Hong Kong & Vietnam, I miss you. by Thomas Nguyen

I recently came back from one of the best trips ever. And I absolutely miss it. It all started over a year ago, when my friends Christy & Mantik got engaged.  They were having a wedding in the US, but also in Hong Kong since their family still lives there. The DC family (That's what we call our circe of friends here in DC) decided we wanted to attend and be there for such a special moment. We also decided to make a fun Asia trip out of it.  Some decided to go to Korea or China first, but we all met up in Hong Kong and then eventually made our way to Vietnam as well.

Hong Kong

Christy & Mantik's Wedding In Hong Kong!

In Hong Kong, we were blessed to have Christy's parent take so much care of us.  They are some of the nicest people I've ever met.  They housed us, fed us, and we were all fat and happy.  No seriously, we ate so much food while we were there!  Christy & Mantik also did an amazing job being our tour guides.  The things that I'll remember most about Hong Kong is the fun city life, riding the subway everywhere, seeing all the markets & shops, and of course the food!  And of course, the best memories were being with friends as we were a part of a magical day for Christy & Mantik!


A merchant working hard and still smiling in the market

The last time I was in Vietnam was 11 years ago.  It was my first time there and also the first time I got to meet my Dad's side of the family.

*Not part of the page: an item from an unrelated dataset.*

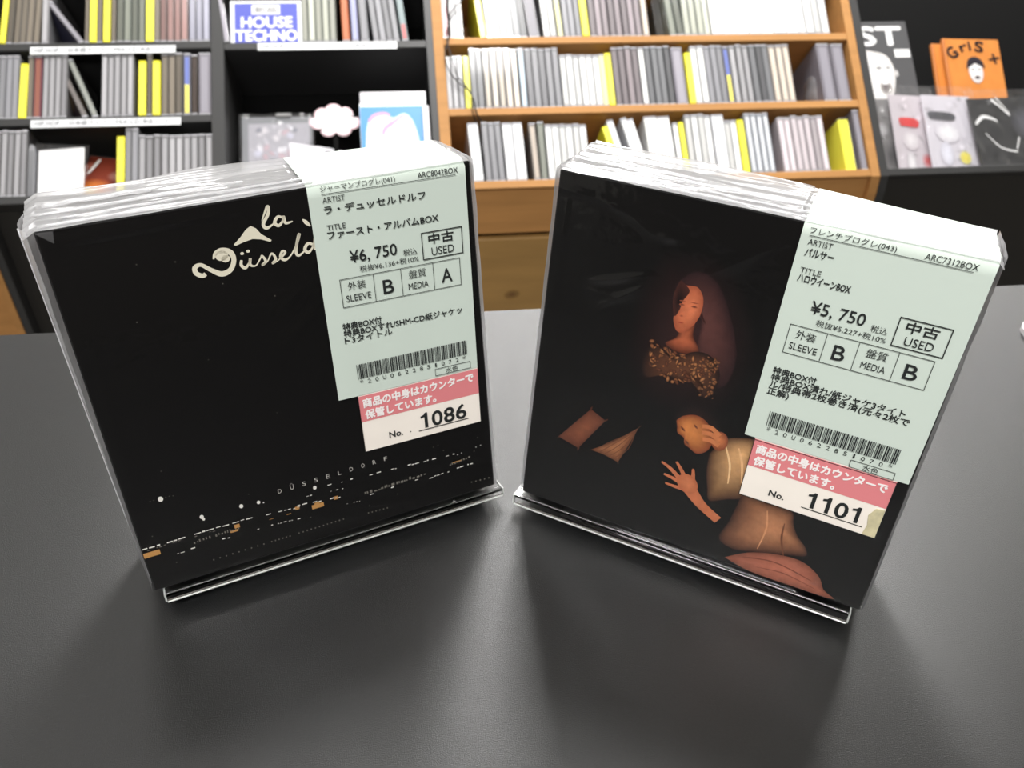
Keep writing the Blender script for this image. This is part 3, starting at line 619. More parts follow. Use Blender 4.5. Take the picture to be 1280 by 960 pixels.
# right display rack: magazine, booklets, bags
mg = slab('magazine', at(0.484, 0.104, 0.001, rx=-0.01), 0.168, 0.006, 0.386, mat('magazine_grey', rgb(84, 84, 86), 0.35, coat=0.3), 'tall dark grey magazine with white ST lettering and laughing face', 'magazine')
mb = MB(); vs, fs = text_geo('ST', 56, 152, 330, 44, 0.05); mb.add([(x/1000, -0.0006 - 1e-5*(i_//(len(vs)//7)), z/1000) for i_, (x, z) in enumerate(vs)], fs)
mb.box(0.130, 0.164, -0.0006, 0, 0.300, 0.319); l_ = mb.build('lettering', mat('magazine_white', rgb(236, 236, 236), 0.4), mg); l_['label'] = 'white masthead lettering and tag'
mb = MB()
def mf(y): return lambda x, z: ((x + 62)/1000, y, (z*0.98 + 66)/1000)
blob(mb, [(-6, 140), (34, 134), (52, 160), (60, 205), (50, 240), (26, 252), (-4, 246)], mf(-0.0008), (246, 244, 242), (214, 210, 208), power=4)
for k, (e_, a, b) in enumerate(((ell(26, 214, 7, 3.5), (60, 58, 60), (190, 188, 188)), (ell(46, 214, 5, 3), (80, 78, 78), (190, 188, 188)), (ell(34, 168, 13, 17), (96, 88, 88), (176, 170, 168)), (ell(34, 178, 9, 4), (250, 250, 250), (220, 220, 220)), (ell(40, 195, 3, 7), (196, 192, 190), (236, 234, 232)), (ell(63, 200, 4, 9), (228, 226, 224), (150, 148, 148)))):
    blob(mb, e_, mf(-0.0011 - 0.0001*k), a, b, rings=3)
mb.build('portrait_print', M_print, mg)
def booklet(M, label):
    b = slab('booklet', M, 0.124, 0.004, 0.150, mat('orange_booklet', rgb(214, 134, 62), 0.4, var=0.08, vscale=40, coat=0.3), label, 'booklet', 'orange booklets in the right display rack')
    mb = MB(); mb.box(-0.003, 0.003, -0.003, 0.006, 0.0, 0.149, 0, 0.0015); mb.build('folded_spine', mat('booklet_spine', rgb(196, 118, 54), 0.45), b)
    return b
b1 = booklet(at(0.704, 0.082, 0.178, ry=0.04), 'front orange booklet with hand-drawn name and face print')
b2 = booklet(at(0.686, 0.096, 0.1755, ry=0.05), 'rear orange booklet showing only its left edge behind the other')
mb = MB()
for ch_, x, y, rot, s in (('G', 14, 100, 0.6, 27), ('r', 37, 119, 0.3, 22), ('i', 55, 123, 0.1, 22), ('S', 66, 122, -0.2, 25), ('x', 95, 103, -0.6, 26)):
    vs, fs = text_geo(ch_, 0, s*(0.2 if ch_ == 'i' else 0.75), 0, s, 0.04)
    mb.add([((x + p*math.cos(rot) - q*math.sin(rot))/1000, -0.0009, (y + p*math.sin(rot) + q*math.cos(rot))/1000) for p, q in vs], fs)
mb.build('lettering', mat('booklet_ink', rgb(58, 52, 58), 0.5), b1)
mb = MB(); f = flat(-0.0009)
blob(mb, ell(62, 74, 16, 27), f, (244, 240, 238), (206, 200, 200), power=3)
blob(mb, [(42, 80), (47, 100), (62, 108), (78, 100), (83, 82), (76, 90), (62, 96), (50, 90)], flat(-0.0012), (40, 36, 44), (60, 54, 60), rings=2)
for e_ in (ell(56, 78, 3, 1.8), ell(69, 78, 3, 1.8), ell(63, 60, 6, 4)): blob(mb, e_, flat(-0.0013), (50, 46, 50), (120, 110, 110), rings=2)
mb.build('portrait_print', M_print, b1)
def bagged(u, w, W, H, rz, ry, base, prints, label, seed, cloudy=0.003):
    b = slab('bagged_goods', at(u, w, 0.001, rz=rz, ry=ry, rx=-0.04), W, 0.004, H*0.93, mat('bag_insert', rgb(*base), 0.4), label, 'goods', 'bagged goods in the right display rack')
    mb = MB()
    rq = random.Random(seed)
    for k in range(22):
        cx, cy = rq.uniform(10, W*1000-12), rq.uniform(8, H*900); s_ = rq.uniform(0.72, 1.22); a_ = tuple(min(250, int(q_*s_)) for q_ in base)
        blob(mb, ell(cx, cy, rq.uniform(3, 9), rq.uniform(3, 12), 7, rq.random()*3), flat(-0.0004 - 4e-6*k), a_, base, rings=2)
    for pts, a, c in prints: blob(mb, pts, flat(-0.0006 - 4e-7*len(mb.f)), a, c)
    mb.build('insert_print', M_print, b)
    mb = MB(); mb.grid(36, 36, lambda x, z: (-0.006 + (W+0.012)*x, -0.004 - 0.010*abs(noise.noise((x*5 + z*2, z*4, seed))) , (H+0.004)*z)); mb.build('clear_bag', M_goodsfilm, b, True)
    return b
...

Originally I was suppose to be there for a month, but I think I was only there for 2 weeks.  My dad's side of the family lives in the country side, a couple of hours south of Saigon.  No matter how much insect reppellent I put on, I absolutely got owned by mosquitos.  I told my dad that if I counted 100 mosquito bites, I had to leave.  And unfortunately... I counted 100.  Which was interesting because no one else got bit except me.  I joked that it was due to my hamburger meat.  Thanks, McDonalds!

So much has changed since I've been there. But one thing that hasn't changed, is the connection I felt when I was there.  Growing up, you hear stories of people being so poor, not having jobs, how hard and difficult it is to live in Vietnam.  Which most of it is true.  And after hearing this all the time, you get this picture in your head that everyone must be just miserable in Vietnam.  

However, on my first trip to Vietnam, there was a zen moment for me.  I just visited my cousins in Saigon and was with them at their box company.  It's this small little thing in District 1, right by the Nha Tho Du Ba (Saigon's Notre Dame).  Customers will come to them looking for boxes, and if they need a custom one, they'll make it to the customer's specifications. At the end of the work day, we all sat out on the sidewalk right in front of the store on a beautiful night in Saigon.  We ate food, drank some beers, laughed, talked, and I just remember looking at all of my family members and seeing the smiles on their faces.  And then it hit me.

It doesn't matter where you are, even if you are poor, don't have the best opportunities, etc, you can be happy as long as you are surrounded by wonderful people.  That whole picture I had in my head growing up was completely shattered.  And I felt so in touch with not just my family, but with all of humanity.  No matter what background a person has, you can connect with them on a deeper, yet simple level.

At the end of the night, I crawled upstairs through a small ladder above the box company to where my family lived and slept for the night.  I remember before heading to bed, I was just smiling as I fell asleep to the sounds of Saigon.


This time around, when I finally got to visit again, I climbed up those same steps of that ladder with my buddy Dan.  Reading about it, hearing about it, is no where near the experience you get when you finally reach the top and see this small little room that has a wide open window looking down on the streets of Saigon. I wanted Dan to experience it too, and I hope he did. For me,  I felt that connection again, and it's something I'll always cherish.  

Upstairs of the box company.

As I got to spend more time with my family and friends during that trip, that zen moment kept replaying in my mind.  I hope that one day others too, will experience that same feeling.